*Source material*.
## Start
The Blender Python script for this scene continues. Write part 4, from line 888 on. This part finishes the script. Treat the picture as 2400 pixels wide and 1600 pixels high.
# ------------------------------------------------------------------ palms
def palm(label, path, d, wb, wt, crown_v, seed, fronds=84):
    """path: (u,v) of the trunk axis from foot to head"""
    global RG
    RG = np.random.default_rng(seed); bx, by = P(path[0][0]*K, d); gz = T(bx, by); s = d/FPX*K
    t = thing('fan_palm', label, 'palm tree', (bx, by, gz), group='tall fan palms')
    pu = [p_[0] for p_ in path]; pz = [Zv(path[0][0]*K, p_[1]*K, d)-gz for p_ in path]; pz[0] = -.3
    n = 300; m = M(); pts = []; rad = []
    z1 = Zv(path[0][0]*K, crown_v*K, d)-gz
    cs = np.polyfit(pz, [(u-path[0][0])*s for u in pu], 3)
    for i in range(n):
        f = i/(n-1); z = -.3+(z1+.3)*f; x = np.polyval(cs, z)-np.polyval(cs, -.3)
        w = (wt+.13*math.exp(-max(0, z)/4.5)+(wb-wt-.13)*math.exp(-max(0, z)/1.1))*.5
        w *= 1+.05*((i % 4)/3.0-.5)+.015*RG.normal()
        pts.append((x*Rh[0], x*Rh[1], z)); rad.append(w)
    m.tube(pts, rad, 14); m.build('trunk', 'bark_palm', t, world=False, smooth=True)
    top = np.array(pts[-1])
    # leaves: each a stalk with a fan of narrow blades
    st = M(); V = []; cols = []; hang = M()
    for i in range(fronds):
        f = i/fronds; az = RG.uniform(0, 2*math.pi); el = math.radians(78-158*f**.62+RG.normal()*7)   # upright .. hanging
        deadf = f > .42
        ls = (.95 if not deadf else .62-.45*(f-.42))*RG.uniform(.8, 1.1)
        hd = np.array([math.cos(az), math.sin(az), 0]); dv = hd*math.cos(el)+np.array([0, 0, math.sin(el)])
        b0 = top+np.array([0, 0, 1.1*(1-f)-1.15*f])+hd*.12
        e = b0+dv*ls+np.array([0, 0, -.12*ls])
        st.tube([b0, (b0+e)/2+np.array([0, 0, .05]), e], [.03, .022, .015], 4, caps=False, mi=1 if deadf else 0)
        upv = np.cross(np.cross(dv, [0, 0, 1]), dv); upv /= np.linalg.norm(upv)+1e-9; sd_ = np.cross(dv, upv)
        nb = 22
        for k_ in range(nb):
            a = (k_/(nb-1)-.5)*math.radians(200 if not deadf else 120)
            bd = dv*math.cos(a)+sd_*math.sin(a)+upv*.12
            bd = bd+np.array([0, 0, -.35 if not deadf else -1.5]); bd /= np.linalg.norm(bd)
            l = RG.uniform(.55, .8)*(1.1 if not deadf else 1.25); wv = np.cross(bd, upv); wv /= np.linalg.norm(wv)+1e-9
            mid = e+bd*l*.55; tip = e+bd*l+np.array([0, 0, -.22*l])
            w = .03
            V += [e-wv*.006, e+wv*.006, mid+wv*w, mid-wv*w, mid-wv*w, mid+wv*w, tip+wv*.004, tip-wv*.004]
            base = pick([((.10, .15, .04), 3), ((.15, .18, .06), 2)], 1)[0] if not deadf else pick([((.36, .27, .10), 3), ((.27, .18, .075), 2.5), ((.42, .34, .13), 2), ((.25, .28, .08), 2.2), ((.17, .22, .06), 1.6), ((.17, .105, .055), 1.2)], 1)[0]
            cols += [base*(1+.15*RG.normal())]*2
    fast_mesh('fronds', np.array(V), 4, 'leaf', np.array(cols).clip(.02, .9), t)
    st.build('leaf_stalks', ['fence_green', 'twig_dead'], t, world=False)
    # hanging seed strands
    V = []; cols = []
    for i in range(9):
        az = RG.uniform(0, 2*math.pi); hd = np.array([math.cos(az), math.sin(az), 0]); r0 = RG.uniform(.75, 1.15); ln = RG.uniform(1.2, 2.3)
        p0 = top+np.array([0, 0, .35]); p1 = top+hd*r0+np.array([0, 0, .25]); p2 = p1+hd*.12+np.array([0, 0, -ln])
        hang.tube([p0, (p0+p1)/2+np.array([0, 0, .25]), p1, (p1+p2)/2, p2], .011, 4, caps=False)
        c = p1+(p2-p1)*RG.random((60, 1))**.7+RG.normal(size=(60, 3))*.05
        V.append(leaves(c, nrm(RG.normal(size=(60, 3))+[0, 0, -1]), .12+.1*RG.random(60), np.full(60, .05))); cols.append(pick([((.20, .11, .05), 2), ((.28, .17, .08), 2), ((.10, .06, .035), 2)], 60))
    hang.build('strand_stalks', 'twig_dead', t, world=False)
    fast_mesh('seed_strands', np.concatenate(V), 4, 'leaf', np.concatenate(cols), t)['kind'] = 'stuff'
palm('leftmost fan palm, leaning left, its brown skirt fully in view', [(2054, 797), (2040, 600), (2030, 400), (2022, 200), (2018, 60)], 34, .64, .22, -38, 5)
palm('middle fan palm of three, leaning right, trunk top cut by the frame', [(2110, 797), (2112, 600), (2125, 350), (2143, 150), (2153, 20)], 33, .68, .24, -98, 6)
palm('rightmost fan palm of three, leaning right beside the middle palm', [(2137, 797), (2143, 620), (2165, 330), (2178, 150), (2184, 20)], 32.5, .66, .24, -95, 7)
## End
*Exercise objective*.
Transcribe the data. Leave every line exactly as it is.

*Response*.
The Blender Python script for this scene continues. Write part 4, from line 888 on. This part finishes the script. Treat the picture as 2400 pixels wide and 1600 pixels high.
# ------------------------------------------------------------------ palms
def palm(label, path, d, wb, wt, crown_v, seed, fronds=84):
    """path: (u,v) of the trunk axis from foot to head"""
    global RG
    RG = np.random.default_rng(seed); bx, by = P(path[0][0]*K, d); gz = T(bx, by); s = d/FPX*K
    t = thing('fan_palm', label, 'palm tree', (bx, by, gz), group='tall fan palms')
    pu = [p_[0] for p_ in path]; pz = [Zv(path[0][0]*K, p_[1]*K, d)-gz for p_ in path]; pz[0] = -.3
    n = 300; m = M(); pts = []; rad = []
    z1 = Zv(path[0][0]*K, crown_v*K, d)-gz
    cs = np.polyfit(pz, [(u-path[0][0])*s for u in pu], 3)
    for i in range(n):
        f = i/(n-1); z = -.3+(z1+.3)*f; x = np.polyval(cs, z)-np.polyval(cs, -.3)
        w = (wt+.13*math.exp(-max(0, z)/4.5)+(wb-wt-.13)*math.exp(-max(0, z)/1.1))*.5
        w *= 1+.05*((i % 4)/3.0-.5)+.015*RG.normal()
        pts.append((x*Rh[0], x*Rh[1], z)); rad.append(w)
    m.tube(pts, rad, 14); m.build('trunk', 'bark_palm', t, world=False, smooth=True)
    top = np.array(pts[-1])
    # leaves: each a stalk with a fan of narrow blades
    st = M(); V = []; cols = []; hang = M()
    for i in range(fronds):
        f = i/fronds; az = RG.uniform(0, 2*math.pi); el = math.radians(78-158*f**.62+RG.normal()*7)   # upright .. hanging
        deadf = f > .42
        ls = (.95 if not deadf else .62-.45*(f-.42))*RG.uniform(.8, 1.1)
        hd = np.array([math.cos(az), math.sin(az), 0]); dv = hd*math.cos(el)+np.array([0, 0, math.sin(el)])
        b0 = top+np.array([0, 0, 1.1*(1-f)-1.15*f])+hd*.12
        e = b0+dv*ls+np.array([0, 0, -.12*ls])
        st.tube([b0, (b0+e)/2+np.array([0, 0, .05]), e], [.03, .022, .015], 4, caps=False, mi=1 if deadf else 0)
        upv = np.cross(np.cross(dv, [0, 0, 1]), dv); upv /= np.linalg.norm(upv)+1e-9; sd_ = np.cross(dv, upv)
        nb = 22
        for k_ in range(nb):
            a = (k_/(nb-1)-.5)*math.radians(200 if not deadf else 120)
            bd = dv*math.cos(a)+sd_*math.sin(a)+upv*.12
            bd = bd+np.array([0, 0, -.35 if not deadf else -1.5]); bd /= np.linalg.norm(bd)
            l = RG.uniform(.55, .8)*(1.1 if not deadf else 1.25); wv = np.cross(bd, upv); wv /= np.linalg.norm(wv)+1e-9
            mid = e+bd*l*.55; tip = e+bd*l+np.array([0, 0, -.22*l])
            w = .03
            V += [e-wv*.006, e+wv*.006, mid+wv*w, mid-wv*w, mid-wv*w, mid+wv*w, tip+wv*.004, tip-wv*.004]
            base = pick([((.10, .15, .04), 3), ((.15, .18, .06), 2)], 1)[0] if not deadf else pick([((.36, .27, .10), 3), ((.27, .18, .075), 2.5), ((.42, .34, .13), 2), ((.25, .28, .08), 2.2), ((.17, .22, .06), 1.6), ((.17, .105, .055), 1.2)], 1)[0]
            cols += [base*(1+.15*RG.normal())]*2
    fast_mesh('fronds', np.array(V), 4, 'leaf', np.array(cols).clip(.02, .9), t)
    st.build('leaf_stalks', ['fence_green', 'twig_dead'], t, world=False)
    # hanging seed strands
    V = []; cols = []
    for i in range(9):
        az = RG.uniform(0, 2*math.pi); hd = np.array([math.cos(az), math.sin(az), 0]); r0 = RG.uniform(.75, 1.15); ln = RG.uniform(1.2, 2.3)
        p0 = top+np.array([0, 0, .35]); p1 = top+hd*r0+np.array([0, 0, .25]); p2 = p1+hd*.12+np.array([0, 0, -ln])
        hang.tube([p0, (p0+p1)/2+np.array([0, 0, .25]), p1, (p1+p2)/2, p2], .011, 4, caps=False)
        c = p1+(p2-p1)*RG.random((60, 1))**.7+RG.normal(size=(60, 3))*.05
        V.append(leaves(c, nrm(RG.normal(size=(60, 3))+[0, 0, -1]), .12+.1*RG.random(60), np.full(60, .05))); cols.append(pick([((.20, .11, .05), 2), ((.28, .17, .08), 2), ((.10, .06, .035), 2)], 60))
    hang.build('strand_stalks', 'twig_dead', t, world=False)
    fast_mesh('seed_strands', np.concatenate(V), 4, 'leaf', np.concatenate(cols), t)['kind'] = 'stuff'
palm('leftmost fan palm, leaning left, its brown skirt fully in view', [(2054, 797), (2040, 600), (2030, 400), (2022, 200), (2018, 60)], 34, .64, .22, -38, 5)
palm('middle fan palm of three, leaning right, trunk top cut by the frame', [(2110, 797), (2112, 600), (2125, 350), (2143, 150), (2153, 20)], 33, .68, .24, -98, 6)
palm('rightmost fan palm of three, leaning right beside the middle palm', [(2137, 797), (2143, 620), (2165, 330), (2178, 150), (2184, 20)], 32.5, .66, .24, -95, 7)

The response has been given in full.